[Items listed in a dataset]
— start —

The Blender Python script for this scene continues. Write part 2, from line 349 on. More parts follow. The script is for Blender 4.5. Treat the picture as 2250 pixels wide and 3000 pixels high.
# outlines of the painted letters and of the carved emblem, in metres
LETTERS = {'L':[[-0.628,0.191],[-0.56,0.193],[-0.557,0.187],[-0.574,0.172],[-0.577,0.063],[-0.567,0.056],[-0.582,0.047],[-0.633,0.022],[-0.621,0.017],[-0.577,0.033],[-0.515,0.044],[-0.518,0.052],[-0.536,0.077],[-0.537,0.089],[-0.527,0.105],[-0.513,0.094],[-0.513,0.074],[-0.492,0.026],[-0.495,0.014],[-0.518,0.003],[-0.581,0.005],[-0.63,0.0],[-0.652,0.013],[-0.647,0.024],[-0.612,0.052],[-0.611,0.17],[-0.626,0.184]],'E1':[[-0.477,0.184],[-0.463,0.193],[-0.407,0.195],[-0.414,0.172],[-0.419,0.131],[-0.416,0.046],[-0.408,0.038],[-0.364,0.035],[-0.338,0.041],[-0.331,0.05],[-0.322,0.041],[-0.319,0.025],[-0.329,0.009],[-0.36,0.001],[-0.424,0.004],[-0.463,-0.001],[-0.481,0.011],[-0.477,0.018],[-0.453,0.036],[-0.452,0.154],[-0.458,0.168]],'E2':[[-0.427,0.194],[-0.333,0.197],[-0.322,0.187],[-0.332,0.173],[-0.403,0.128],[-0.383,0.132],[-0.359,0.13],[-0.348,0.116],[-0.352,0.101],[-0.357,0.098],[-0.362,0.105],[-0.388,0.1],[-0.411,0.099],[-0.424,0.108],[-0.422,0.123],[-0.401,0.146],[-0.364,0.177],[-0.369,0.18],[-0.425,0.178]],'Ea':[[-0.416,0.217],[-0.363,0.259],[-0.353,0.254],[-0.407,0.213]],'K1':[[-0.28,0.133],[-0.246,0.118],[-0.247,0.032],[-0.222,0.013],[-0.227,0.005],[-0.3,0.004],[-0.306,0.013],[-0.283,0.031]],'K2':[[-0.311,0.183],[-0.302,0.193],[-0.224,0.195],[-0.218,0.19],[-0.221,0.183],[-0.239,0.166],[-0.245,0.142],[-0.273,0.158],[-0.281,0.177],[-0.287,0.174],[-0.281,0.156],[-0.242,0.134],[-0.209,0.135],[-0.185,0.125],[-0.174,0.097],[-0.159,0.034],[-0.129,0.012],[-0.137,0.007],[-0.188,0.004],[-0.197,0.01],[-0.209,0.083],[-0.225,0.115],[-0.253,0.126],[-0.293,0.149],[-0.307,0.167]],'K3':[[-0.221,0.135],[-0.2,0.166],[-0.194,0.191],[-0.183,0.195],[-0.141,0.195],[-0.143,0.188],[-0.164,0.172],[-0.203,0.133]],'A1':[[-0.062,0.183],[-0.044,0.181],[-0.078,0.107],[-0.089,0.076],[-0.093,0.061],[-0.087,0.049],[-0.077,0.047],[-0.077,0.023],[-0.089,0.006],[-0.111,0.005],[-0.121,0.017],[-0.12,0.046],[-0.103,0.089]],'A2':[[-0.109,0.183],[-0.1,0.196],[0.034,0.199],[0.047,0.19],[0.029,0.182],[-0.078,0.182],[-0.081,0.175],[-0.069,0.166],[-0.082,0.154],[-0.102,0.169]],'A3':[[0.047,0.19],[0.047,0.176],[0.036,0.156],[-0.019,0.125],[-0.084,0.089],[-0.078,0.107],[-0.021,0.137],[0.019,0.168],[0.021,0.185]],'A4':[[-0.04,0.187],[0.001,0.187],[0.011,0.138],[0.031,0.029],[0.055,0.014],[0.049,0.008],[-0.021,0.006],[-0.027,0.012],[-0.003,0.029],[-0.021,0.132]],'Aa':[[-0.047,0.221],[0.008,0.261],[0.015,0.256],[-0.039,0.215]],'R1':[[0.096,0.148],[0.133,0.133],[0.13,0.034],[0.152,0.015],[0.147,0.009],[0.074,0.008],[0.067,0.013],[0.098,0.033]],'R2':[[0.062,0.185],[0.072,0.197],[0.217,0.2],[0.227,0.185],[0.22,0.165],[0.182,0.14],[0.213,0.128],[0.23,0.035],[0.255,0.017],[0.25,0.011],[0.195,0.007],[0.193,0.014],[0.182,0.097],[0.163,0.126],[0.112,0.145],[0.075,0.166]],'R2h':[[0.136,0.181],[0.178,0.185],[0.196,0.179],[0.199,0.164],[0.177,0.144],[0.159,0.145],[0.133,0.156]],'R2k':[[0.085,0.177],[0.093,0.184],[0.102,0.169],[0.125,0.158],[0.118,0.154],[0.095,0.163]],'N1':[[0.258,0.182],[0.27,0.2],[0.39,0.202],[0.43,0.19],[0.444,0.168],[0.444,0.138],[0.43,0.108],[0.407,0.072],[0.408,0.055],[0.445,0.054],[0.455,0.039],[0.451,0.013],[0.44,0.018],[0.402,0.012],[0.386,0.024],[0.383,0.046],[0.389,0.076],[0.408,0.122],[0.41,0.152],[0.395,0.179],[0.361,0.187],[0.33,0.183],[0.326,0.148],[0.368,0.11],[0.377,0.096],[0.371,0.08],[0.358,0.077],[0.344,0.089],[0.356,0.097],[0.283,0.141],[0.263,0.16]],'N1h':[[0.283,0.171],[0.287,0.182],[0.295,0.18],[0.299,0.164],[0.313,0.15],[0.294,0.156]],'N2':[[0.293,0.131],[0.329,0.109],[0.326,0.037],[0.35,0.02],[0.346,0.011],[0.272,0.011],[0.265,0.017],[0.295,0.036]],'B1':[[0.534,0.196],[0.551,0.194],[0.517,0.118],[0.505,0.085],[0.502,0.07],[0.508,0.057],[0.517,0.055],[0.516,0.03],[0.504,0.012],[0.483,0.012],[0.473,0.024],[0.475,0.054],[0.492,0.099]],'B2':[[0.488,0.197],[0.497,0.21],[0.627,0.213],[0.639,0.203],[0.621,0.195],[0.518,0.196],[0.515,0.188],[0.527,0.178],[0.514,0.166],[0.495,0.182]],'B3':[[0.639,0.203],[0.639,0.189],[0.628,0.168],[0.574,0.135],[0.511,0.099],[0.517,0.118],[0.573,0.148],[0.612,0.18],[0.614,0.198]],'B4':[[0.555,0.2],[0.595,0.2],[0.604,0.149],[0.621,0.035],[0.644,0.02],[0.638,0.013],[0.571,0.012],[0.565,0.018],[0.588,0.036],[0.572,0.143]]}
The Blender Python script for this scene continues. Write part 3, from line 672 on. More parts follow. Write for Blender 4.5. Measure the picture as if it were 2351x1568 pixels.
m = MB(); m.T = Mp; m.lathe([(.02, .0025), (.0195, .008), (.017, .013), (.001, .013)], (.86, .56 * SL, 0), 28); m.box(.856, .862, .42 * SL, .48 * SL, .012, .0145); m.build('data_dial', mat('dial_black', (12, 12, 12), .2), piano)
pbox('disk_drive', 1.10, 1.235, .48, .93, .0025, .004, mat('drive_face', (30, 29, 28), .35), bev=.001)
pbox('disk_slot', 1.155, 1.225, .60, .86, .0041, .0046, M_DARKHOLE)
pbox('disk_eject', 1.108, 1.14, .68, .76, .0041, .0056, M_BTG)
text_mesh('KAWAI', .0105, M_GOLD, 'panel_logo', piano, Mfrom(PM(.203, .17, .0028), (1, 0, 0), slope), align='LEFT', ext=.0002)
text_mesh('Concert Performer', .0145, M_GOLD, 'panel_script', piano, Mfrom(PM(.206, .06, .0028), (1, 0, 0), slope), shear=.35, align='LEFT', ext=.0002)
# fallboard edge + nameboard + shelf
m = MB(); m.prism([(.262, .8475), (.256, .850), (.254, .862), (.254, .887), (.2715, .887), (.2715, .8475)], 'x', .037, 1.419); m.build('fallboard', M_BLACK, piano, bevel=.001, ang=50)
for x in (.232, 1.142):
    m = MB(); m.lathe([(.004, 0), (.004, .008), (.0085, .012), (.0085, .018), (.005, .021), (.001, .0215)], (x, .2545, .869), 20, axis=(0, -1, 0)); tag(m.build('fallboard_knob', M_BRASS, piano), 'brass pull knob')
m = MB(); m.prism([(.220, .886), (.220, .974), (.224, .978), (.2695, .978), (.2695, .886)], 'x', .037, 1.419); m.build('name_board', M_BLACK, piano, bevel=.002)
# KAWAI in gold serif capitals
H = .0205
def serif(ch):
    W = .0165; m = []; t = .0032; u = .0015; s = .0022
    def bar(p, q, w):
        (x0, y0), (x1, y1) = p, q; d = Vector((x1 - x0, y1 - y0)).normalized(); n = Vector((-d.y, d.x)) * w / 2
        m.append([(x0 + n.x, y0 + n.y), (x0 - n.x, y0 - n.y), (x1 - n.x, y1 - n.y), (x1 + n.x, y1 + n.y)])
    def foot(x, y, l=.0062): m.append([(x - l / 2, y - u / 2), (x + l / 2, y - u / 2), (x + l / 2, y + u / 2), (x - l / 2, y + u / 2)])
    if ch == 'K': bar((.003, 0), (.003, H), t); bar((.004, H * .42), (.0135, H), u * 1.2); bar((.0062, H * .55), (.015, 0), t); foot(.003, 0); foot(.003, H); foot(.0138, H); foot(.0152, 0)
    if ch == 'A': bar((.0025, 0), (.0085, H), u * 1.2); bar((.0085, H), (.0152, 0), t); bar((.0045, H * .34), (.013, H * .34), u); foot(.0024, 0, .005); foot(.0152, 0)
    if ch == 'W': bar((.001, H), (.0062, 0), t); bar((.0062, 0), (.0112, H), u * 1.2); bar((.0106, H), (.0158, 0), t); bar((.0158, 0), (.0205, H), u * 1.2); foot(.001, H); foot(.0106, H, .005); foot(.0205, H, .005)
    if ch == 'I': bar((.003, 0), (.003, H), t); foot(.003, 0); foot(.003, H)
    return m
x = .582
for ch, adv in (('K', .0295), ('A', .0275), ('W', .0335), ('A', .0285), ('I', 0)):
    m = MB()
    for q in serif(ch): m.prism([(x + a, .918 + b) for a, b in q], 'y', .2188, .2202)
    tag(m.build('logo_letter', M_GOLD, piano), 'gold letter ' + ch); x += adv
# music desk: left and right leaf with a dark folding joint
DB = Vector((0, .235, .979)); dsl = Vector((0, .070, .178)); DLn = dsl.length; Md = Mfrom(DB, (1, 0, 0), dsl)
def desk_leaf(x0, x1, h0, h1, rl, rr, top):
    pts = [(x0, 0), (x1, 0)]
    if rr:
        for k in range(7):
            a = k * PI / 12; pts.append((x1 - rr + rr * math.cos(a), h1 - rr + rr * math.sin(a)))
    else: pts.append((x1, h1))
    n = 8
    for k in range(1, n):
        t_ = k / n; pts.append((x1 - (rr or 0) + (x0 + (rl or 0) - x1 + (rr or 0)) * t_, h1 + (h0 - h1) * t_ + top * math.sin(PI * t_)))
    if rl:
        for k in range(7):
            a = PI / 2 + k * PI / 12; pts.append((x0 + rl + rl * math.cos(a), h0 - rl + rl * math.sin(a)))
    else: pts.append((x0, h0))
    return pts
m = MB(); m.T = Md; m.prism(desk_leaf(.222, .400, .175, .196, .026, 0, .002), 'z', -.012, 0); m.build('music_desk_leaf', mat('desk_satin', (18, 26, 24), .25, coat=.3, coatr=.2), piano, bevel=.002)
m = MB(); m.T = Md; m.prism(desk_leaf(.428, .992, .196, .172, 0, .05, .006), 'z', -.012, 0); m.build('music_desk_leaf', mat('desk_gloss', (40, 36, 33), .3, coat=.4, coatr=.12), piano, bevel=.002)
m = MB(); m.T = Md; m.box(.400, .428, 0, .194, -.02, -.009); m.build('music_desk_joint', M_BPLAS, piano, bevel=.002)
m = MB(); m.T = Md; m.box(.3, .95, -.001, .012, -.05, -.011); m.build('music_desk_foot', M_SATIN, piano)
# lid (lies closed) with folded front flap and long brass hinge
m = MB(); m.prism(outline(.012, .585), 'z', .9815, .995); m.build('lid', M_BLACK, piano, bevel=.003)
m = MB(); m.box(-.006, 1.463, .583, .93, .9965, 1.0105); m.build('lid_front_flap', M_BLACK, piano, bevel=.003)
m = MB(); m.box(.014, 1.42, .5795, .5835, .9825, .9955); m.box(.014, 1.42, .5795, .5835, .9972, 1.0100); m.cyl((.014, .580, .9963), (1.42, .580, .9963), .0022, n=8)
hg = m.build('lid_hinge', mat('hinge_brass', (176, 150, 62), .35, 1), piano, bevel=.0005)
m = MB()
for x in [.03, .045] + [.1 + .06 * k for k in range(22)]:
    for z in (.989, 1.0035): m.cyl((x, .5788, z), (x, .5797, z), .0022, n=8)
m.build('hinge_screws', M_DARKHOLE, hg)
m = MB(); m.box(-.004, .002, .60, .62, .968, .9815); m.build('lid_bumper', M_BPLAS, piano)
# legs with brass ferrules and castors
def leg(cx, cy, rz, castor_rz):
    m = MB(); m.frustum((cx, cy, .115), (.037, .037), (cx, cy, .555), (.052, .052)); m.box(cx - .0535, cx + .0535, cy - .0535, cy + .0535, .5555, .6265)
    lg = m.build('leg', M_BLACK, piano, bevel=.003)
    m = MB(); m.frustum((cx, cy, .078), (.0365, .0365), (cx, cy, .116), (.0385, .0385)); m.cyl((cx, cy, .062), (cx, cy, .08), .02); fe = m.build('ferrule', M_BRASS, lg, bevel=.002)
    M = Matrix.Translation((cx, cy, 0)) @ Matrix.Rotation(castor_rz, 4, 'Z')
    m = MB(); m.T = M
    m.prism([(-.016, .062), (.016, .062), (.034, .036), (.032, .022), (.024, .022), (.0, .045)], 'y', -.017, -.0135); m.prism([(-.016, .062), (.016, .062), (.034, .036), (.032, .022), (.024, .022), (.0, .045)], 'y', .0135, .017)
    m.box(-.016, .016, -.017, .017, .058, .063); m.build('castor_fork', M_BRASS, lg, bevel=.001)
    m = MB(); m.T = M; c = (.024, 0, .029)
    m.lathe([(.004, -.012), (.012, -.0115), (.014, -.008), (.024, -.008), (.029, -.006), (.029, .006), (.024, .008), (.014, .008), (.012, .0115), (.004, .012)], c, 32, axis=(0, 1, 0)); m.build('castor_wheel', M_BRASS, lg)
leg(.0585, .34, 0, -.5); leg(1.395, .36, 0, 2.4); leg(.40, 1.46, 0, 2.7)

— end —

* **REQUIREMENTS**:
State how many lines of the records above contain the word "scene", and give only that number.

* **WRITTEN SOLUTION**:
2